Di tengah kasus korupsi dana haji oleh oknum Kementerian Agama, baiklah dikatakan bahwa selama bertahun-tahun haji berlangsung sekadar sebagai wisata spiritual tanpa memiliki manfaat politik-ekonomi yang bermakna. Hal itu, sebagian, disebabkan oleh kebijakan Kerajaan Arab Saudi yang menjadikan haji hanya sebagai ritual masal belaka. Itu tentu atas tekanan kekhalifahan AS. Praksis haji selama ini semakin jauh dari esensi haji yang sebenarnya, yang justru telah diambil alih oleh PBB. Sayang, PBB saat ini adalah alat negara-negara maju untuk mempertahankan dominasi mereka. Haji seharusnya adalah sebuah sidang majelis umat Islam dunia untuk membicarakan masalah dan tantangan yang mereka hadapi guna dirumuskan solusi bersamanya secara lintas negara bangsa.

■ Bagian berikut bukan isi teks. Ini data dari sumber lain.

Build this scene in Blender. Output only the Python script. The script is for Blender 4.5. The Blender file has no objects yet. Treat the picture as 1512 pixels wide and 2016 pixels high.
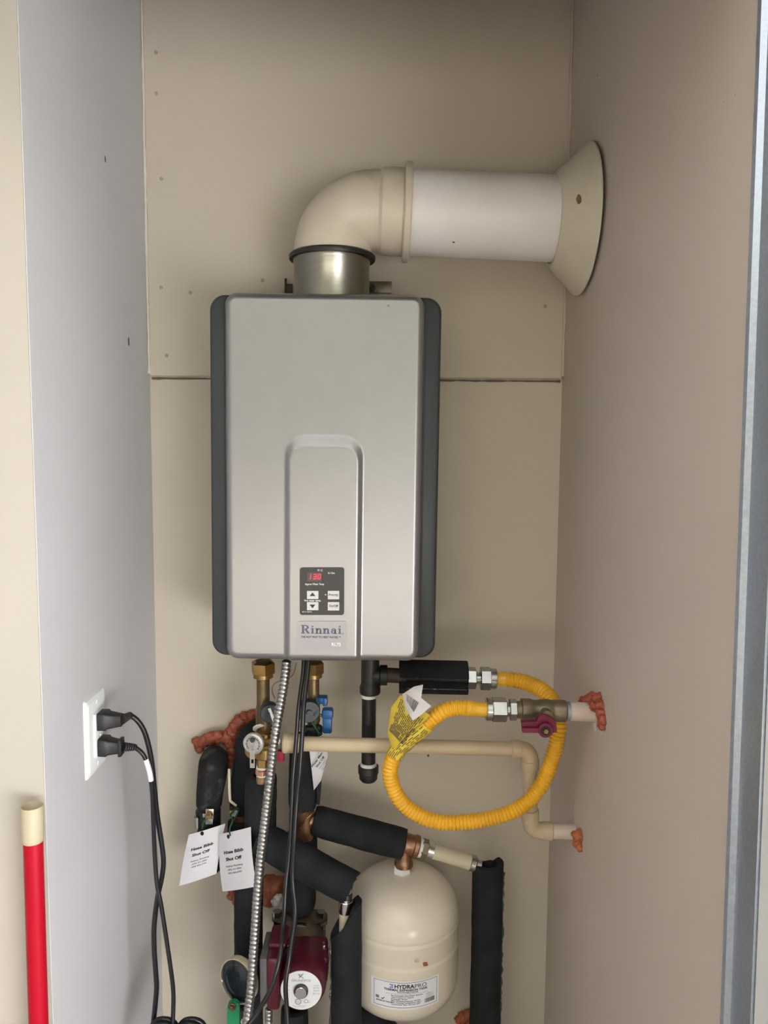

Tugas utama khilafah adalah menegakkan syariah. Hanya dengan cara itu dicapai rahmatan lil 'alamin berupa keadilan dan kemakmuran bagi semua, tidak peduli agamanya. Keadilan mengandaikan kemajemukan dan keberagaman. Penghargaan pada kemajemukan itu dibangun di atas semangat saling kenal untuk kemudian saling berbuat baik, bukan saling mengeksploitasi. Pola interaksi yang setara dan saling menghormati, tidak untuk mendominasi, adalah jalan mempertahankan kekayaan kebudayaan lokal sebagai sebuah repertoire kepribadian bangsa. Islam tidak menghendaki penggantian kebudayaan dan kreativitas lokal, kecuali budaya yang mempertuhankan berhala serta menoleransi riba dan zina. Keluarga, bukan sekolah, adalah pilihan institusi untuk memupuk kecerdasan dan kepribadian masyarakat dengan semua keunikan lokalnya.
Menutup artikel ini, jika platform capres 2014 seharusnya ideologis, Islam memberikan banyak inspirasi ideologis yang menjawab tantangan kehidupan di abad ke-21 sebagai abad setelah kejayaan AS-Eropa-Kristen surut. Hanya Indonesia-Islam yang sanggup menandingi kebangkitan Tiongkok-Konfusius dan India-Hindu.